**Brief:** Drop the images; return everything else in the listing below exactly.

**Given information:**

- - - - - - -

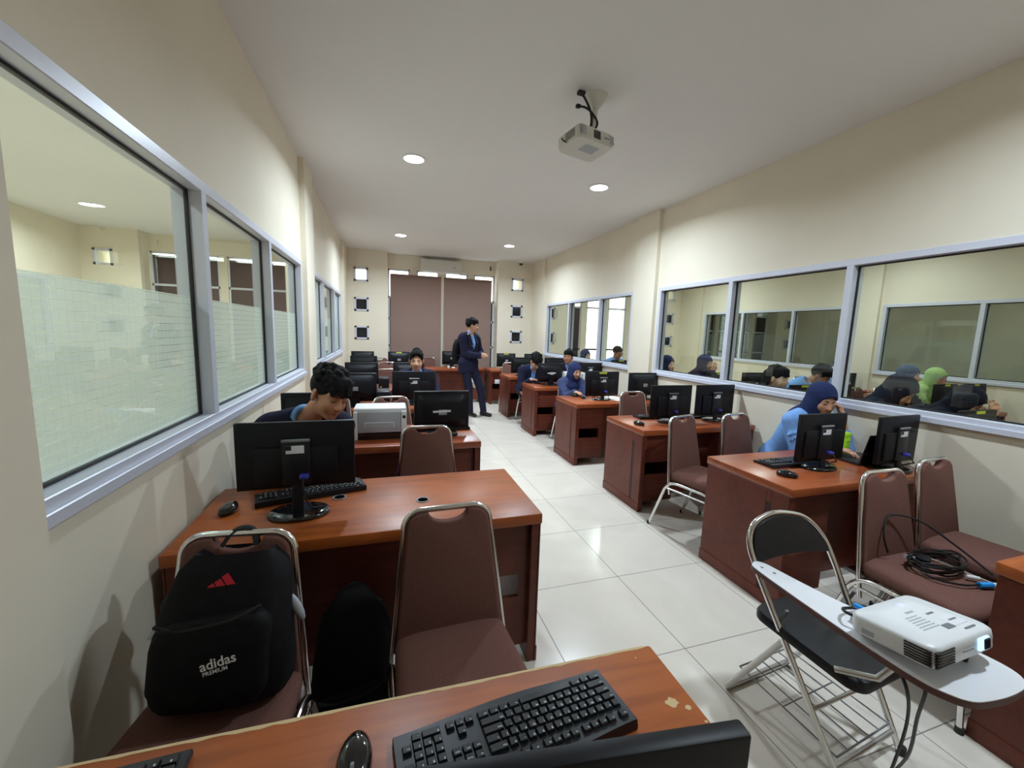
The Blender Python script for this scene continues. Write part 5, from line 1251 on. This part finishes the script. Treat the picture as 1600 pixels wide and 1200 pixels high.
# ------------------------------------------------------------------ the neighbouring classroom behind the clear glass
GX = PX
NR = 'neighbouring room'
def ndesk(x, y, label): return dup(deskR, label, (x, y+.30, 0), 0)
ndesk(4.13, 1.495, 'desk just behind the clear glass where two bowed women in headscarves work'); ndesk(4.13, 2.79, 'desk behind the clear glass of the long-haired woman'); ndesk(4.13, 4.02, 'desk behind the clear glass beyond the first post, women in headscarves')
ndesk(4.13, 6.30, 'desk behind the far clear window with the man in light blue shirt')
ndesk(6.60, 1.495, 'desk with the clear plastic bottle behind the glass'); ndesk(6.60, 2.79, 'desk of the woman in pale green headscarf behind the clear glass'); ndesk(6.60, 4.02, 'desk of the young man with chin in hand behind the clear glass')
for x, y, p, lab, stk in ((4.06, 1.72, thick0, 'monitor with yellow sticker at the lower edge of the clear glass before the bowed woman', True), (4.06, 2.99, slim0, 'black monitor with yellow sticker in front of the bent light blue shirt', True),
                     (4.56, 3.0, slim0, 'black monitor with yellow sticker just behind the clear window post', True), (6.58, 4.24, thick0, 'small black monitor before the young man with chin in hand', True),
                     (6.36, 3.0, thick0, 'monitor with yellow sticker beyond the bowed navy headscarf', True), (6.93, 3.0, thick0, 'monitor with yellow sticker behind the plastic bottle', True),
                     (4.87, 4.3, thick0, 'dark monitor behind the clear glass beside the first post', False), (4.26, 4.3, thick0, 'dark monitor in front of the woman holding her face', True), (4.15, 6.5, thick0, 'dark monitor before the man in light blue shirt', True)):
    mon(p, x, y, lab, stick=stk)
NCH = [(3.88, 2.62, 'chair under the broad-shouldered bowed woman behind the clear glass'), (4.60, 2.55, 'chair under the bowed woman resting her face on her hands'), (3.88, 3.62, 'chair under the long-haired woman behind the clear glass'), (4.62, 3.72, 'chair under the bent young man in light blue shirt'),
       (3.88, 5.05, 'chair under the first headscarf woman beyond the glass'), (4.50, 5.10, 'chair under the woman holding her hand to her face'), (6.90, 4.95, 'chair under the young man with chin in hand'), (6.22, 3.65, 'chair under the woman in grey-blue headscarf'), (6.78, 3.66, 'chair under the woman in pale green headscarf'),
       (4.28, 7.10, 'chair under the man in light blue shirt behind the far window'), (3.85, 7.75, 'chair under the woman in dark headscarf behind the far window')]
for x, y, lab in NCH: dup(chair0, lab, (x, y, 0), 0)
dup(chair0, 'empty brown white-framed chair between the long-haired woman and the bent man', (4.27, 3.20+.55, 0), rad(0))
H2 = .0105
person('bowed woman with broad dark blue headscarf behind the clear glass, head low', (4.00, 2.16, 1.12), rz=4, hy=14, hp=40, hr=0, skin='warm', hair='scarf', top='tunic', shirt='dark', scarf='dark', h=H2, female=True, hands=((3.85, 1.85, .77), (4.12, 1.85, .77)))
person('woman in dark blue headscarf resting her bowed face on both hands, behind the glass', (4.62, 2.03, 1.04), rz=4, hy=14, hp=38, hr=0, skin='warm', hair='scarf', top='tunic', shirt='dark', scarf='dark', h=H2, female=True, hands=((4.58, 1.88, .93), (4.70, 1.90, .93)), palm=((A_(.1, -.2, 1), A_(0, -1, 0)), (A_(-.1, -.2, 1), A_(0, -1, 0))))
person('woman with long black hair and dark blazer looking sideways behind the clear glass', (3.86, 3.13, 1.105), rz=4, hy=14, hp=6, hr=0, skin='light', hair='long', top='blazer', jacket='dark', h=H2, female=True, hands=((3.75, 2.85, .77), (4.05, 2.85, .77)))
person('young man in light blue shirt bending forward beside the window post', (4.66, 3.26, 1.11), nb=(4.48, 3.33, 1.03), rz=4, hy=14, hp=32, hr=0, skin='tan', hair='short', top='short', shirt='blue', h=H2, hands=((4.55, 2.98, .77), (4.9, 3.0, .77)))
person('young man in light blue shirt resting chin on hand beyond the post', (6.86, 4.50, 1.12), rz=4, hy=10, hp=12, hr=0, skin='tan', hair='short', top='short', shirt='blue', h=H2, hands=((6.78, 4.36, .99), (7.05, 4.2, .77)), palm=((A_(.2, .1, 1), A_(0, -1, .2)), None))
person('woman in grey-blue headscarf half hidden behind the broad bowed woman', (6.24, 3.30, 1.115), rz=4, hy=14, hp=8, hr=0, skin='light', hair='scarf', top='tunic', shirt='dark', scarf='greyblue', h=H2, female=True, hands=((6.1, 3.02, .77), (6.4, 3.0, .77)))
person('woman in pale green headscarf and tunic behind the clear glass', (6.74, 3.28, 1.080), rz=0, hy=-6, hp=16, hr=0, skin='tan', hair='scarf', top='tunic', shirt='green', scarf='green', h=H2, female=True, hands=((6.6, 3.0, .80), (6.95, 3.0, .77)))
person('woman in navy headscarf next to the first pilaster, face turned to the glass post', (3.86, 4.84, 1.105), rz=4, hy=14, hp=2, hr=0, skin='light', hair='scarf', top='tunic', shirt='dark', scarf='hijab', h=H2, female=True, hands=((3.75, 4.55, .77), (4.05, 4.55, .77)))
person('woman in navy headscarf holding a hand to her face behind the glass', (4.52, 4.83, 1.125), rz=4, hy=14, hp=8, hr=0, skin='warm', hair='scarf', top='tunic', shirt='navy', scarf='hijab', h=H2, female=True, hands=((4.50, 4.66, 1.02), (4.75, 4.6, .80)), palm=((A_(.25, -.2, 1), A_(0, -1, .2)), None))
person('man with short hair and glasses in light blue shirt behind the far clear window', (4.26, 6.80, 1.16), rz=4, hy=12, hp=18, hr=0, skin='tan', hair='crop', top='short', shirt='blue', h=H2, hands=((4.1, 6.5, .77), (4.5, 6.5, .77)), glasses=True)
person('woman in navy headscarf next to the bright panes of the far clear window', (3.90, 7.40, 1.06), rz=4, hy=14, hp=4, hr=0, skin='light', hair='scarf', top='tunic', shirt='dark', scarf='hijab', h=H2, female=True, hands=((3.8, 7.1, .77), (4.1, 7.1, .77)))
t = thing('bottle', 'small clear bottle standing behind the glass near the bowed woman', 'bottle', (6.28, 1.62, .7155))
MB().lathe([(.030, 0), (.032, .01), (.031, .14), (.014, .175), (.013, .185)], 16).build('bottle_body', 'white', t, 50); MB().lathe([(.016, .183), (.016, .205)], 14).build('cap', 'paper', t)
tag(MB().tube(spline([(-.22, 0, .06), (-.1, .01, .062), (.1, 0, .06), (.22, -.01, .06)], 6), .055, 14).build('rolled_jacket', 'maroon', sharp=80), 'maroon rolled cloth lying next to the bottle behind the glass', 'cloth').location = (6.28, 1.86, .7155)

- - - - - - -

**Output:**
The Blender Python script for this scene continues. Write part 5, from line 1251 on. This part finishes the script. Treat the picture as 1600 pixels wide and 1200 pixels high.
# ------------------------------------------------------------------ the neighbouring classroom behind the clear glass
GX = PX
NR = 'neighbouring room'
def ndesk(x, y, label): return dup(deskR, label, (x, y+.30, 0), 0)
ndesk(4.13, 1.495, 'desk just behind the clear glass where two bowed women in headscarves work'); ndesk(4.13, 2.79, 'desk behind the clear glass of the long-haired woman'); ndesk(4.13, 4.02, 'desk behind the clear glass beyond the first post, women in headscarves')
ndesk(4.13, 6.30, 'desk behind the far clear window with the man in light blue shirt')
ndesk(6.60, 1.495, 'desk with the clear plastic bottle behind the glass'); ndesk(6.60, 2.79, 'desk of the woman in pale green headscarf behind the clear glass'); ndesk(6.60, 4.02, 'desk of the young man with chin in hand behind the clear glass')
for x, y, p, lab, stk in ((4.06, 1.72, thick0, 'monitor with yellow sticker at the lower edge of the clear glass before the bowed woman', True), (4.06, 2.99, slim0, 'black monitor with yellow sticker in front of the bent light blue shirt', True),
                     (4.56, 3.0, slim0, 'black monitor with yellow sticker just behind the clear window post', True), (6.58, 4.24, thick0, 'small black monitor before the young man with chin in hand', True),
                     (6.36, 3.0, thick0, 'monitor with yellow sticker beyond the bowed navy headscarf', True), (6.93, 3.0, thick0, 'monitor with yellow sticker behind the plastic bottle', True),
                     (4.87, 4.3, thick0, 'dark monitor behind the clear glass beside the first post', False), (4.26, 4.3, thick0, 'dark monitor in front of the woman holding her face', True), (4.15, 6.5, thick0, 'dark monitor before the man in light blue shirt', True)):
    mon(p, x, y, lab, stick=stk)
NCH = [(3.88, 2.62, 'chair under the broad-shouldered bowed woman behind the clear glass'), (4.60, 2.55, 'chair under the bowed woman resting her face on her hands'), (3.88, 3.62, 'chair under the long-haired woman behind the clear glass'), (4.62, 3.72, 'chair under the bent young man in light blue shirt'),
       (3.88, 5.05, 'chair under the first headscarf woman beyond the glass'), (4.50, 5.10, 'chair under the woman holding her hand to her face'), (6.90, 4.95, 'chair under the young man with chin in hand'), (6.22, 3.65, 'chair under the woman in grey-blue headscarf'), (6.78, 3.66, 'chair under the woman in pale green headscarf'),
       (4.28, 7.10, 'chair under the man in light blue shirt behind the far window'), (3.85, 7.75, 'chair under the woman in dark headscarf behind the far window')]
for x, y, lab in NCH: dup(chair0, lab, (x, y, 0), 0)
dup(chair0, 'empty brown white-framed chair between the long-haired woman and the bent man', (4.27, 3.20+.55, 0), rad(0))
H2 = .0105
person('bowed woman with broad dark blue headscarf behind the clear glass, head low', (4.00, 2.16, 1.12), rz=4, hy=14, hp=40, hr=0, skin='warm', hair='scarf', top='tunic', shirt='dark', scarf='dark', h=H2, female=True, hands=((3.85, 1.85, .77), (4.12, 1.85, .77)))
person('woman in dark blue headscarf resting her bowed face on both hands, behind the glass', (4.62, 2.03, 1.04), rz=4, hy=14, hp=38, hr=0, skin='warm', hair='scarf', top='tunic', shirt='dark', scarf='dark', h=H2, female=True, hands=((4.58, 1.88, .93), (4.70, 1.90, .93)), palm=((A_(.1, -.2, 1), A_(0, -1, 0)), (A_(-.1, -.2, 1), A_(0, -1, 0))))
person('woman with long black hair and dark blazer looking sideways behind the clear glass', (3.86, 3.13, 1.105), rz=4, hy=14, hp=6, hr=0, skin='light', hair='long', top='blazer', jacket='dark', h=H2, female=True, hands=((3.75, 2.85, .77), (4.05, 2.85, .77)))
person('young man in light blue shirt bending forward beside the window post', (4.66, 3.26, 1.11), nb=(4.48, 3.33, 1.03), rz=4, hy=14, hp=32, hr=0, skin='tan', hair='short', top='short', shirt='blue', h=H2, hands=((4.55, 2.98, .77), (4.9, 3.0, .77)))
person('young man in light blue shirt resting chin on hand beyond the post', (6.86, 4.50, 1.12), rz=4, hy=10, hp=12, hr=0, skin='tan', hair='short', top='short', shirt='blue', h=H2, hands=((6.78, 4.36, .99), (7.05, 4.2, .77)), palm=((A_(.2, .1, 1), A_(0, -1, .2)), None))
person('woman in grey-blue headscarf half hidden behind the broad bowed woman', (6.24, 3.30, 1.115), rz=4, hy=14, hp=8, hr=0, skin='light', hair='scarf', top='tunic', shirt='dark', scarf='greyblue', h=H2, female=True, hands=((6.1, 3.02, .77), (6.4, 3.0, .77)))
person('woman in pale green headscarf and tunic behind the clear glass', (6.74, 3.28, 1.080), rz=0, hy=-6, hp=16, hr=0, skin='tan', hair='scarf', top='tunic', shirt='green', scarf='green', h=H2, female=True, hands=((6.6, 3.0, .80), (6.95, 3.0, .77)))
person('woman in navy headscarf next to the first pilaster, face turned to the glass post', (3.86, 4.84, 1.105), rz=4, hy=14, hp=2, hr=0, skin='light', hair='scarf', top='tunic', shirt='dark', scarf='hijab', h=H2, female=True, hands=((3.75, 4.55, .77), (4.05, 4.55, .77)))
person('woman in navy headscarf holding a hand to her face behind the glass', (4.52, 4.83, 1.125), rz=4, hy=14, hp=8, hr=0, skin='warm', hair='scarf', top='tunic', shirt='navy', scarf='hijab', h=H2, female=True, hands=((4.50, 4.66, 1.02), (4.75, 4.6, .80)), palm=((A_(.25, -.2, 1), A_(0, -1, .2)), None))
person('man with short hair and glasses in light blue shirt behind the far clear window', (4.26, 6.80, 1.16), rz=4, hy=12, hp=18, hr=0, skin='tan', hair='crop', top='short', shirt='blue', h=H2, hands=((4.1, 6.5, .77), (4.5, 6.5, .77)), glasses=True)
person('woman in navy headscarf next to the bright panes of the far clear window', (3.90, 7.40, 1.06), rz=4, hy=14, hp=4, hr=0, skin='light', hair='scarf', top='tunic', shirt='dark', scarf='hijab', h=H2, female=True, hands=((3.8, 7.1, .77), (4.1, 7.1, .77)))
t = thing('bottle', 'small clear bottle standing behind the glass near the bowed woman', 'bottle', (6.28, 1.62, .7155))
MB().lathe([(.030, 0), (.032, .01), (.031, .14), (.014, .175), (.013, .185)], 16).build('bottle_body', 'white', t, 50); MB().lathe([(.016, .183), (.016, .205)], 14).build('cap', 'paper', t)
tag(MB().tube(spline([(-.22, 0, .06), (-.1, .01, .062), (.1, 0, .06), (.22, -.01, .06)], 6), .055, 14).build('rolled_jacket', 'maroon', sharp=80), 'maroon rolled cloth lying next to the bottle behind the glass', 'cloth').location = (6.28, 1.86, .7155)